CALABRIA – Oggi la Chiesa calabrese è scesa in campo contro la criminalità organizzata: in una lettera aperta i parroci della delle diocesi di Soriano, Mileto, Nicotera e Tropea hanno chiesto agli uomini della ‘ndrangheta di “convertirsi, deporre le armi e non portare la morte nei nostri paesi”. Qualora la situazione dovesse persistere, proseguono nell’appello che sarà diffuso nelle parrocchie domenica prossima, “reagiremo per amore della libertà, stando sempre dalla parte di chi soffre; di chi sta con la schiena dritta e non si piega; dei commercianti e degli imprenditori onesti che non fanno affari con le organizzazioni mafiose”.
I sacerdoti calabresi sono, in ordine di tempo, gli ultimi di una lunga serie che il grado di “prete coraggio” se lo è guadagnato sul campo. Soprattutto con il lavoro di anni, fatto in silenzio. Ma anche, purtroppo, per essere nel mirino di coloro che vogliono combattere: i mafiosi. Spesso vivono sotto scorta, ma non mollano la presa. Vivono seguendo l’esempio di sacerdoti simbolo come don Pino Puglisi, ucciso a Palermo nel 1993, e don Peppino Diana, caduto a Casal di Principe nel 1994.
Sono molti i religiosi in prima linea contro la criminalità organizzata. Per lo più lavorano con i giovani dei quartieri difficili, togliendoli dalla strada, spiegando loro che la mafia non è l’unico futuro e cercando di farli studiare. Ma alle cosche non va giù che un prete si occupi di certe cose. Per loro la Chiesa non può avere un ruolo sociale, deve limitarsi alla liturgia.

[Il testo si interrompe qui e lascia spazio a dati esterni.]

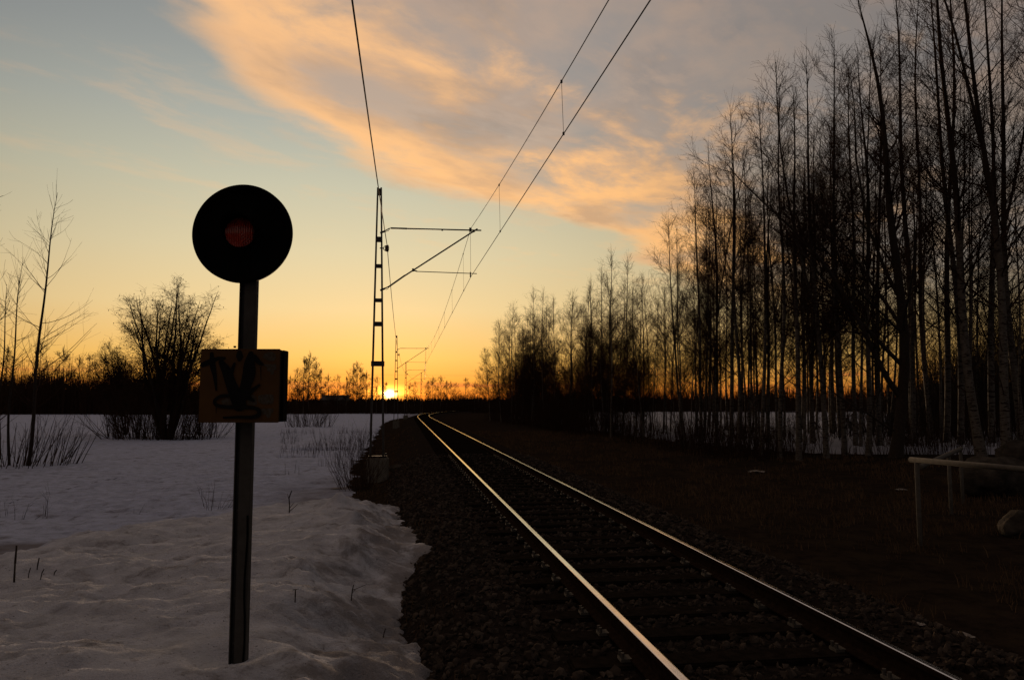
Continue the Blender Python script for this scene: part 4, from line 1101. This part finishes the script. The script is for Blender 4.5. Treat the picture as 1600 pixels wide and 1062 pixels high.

Lo dimostra il volantino di minacce contro il vescovo di Piazza Armerina, monsignor Michele Pennisi, girato a Gela lo scorso febbraio. La “colpa” dell’alto prelato è stata di aver seguito la decisione del prefetto di Enna, che aveva preferito far celebrare il funerale del boss gelese Daniele Emmanuello nella cappella cimiteriale e non nella chiesa Madre della città.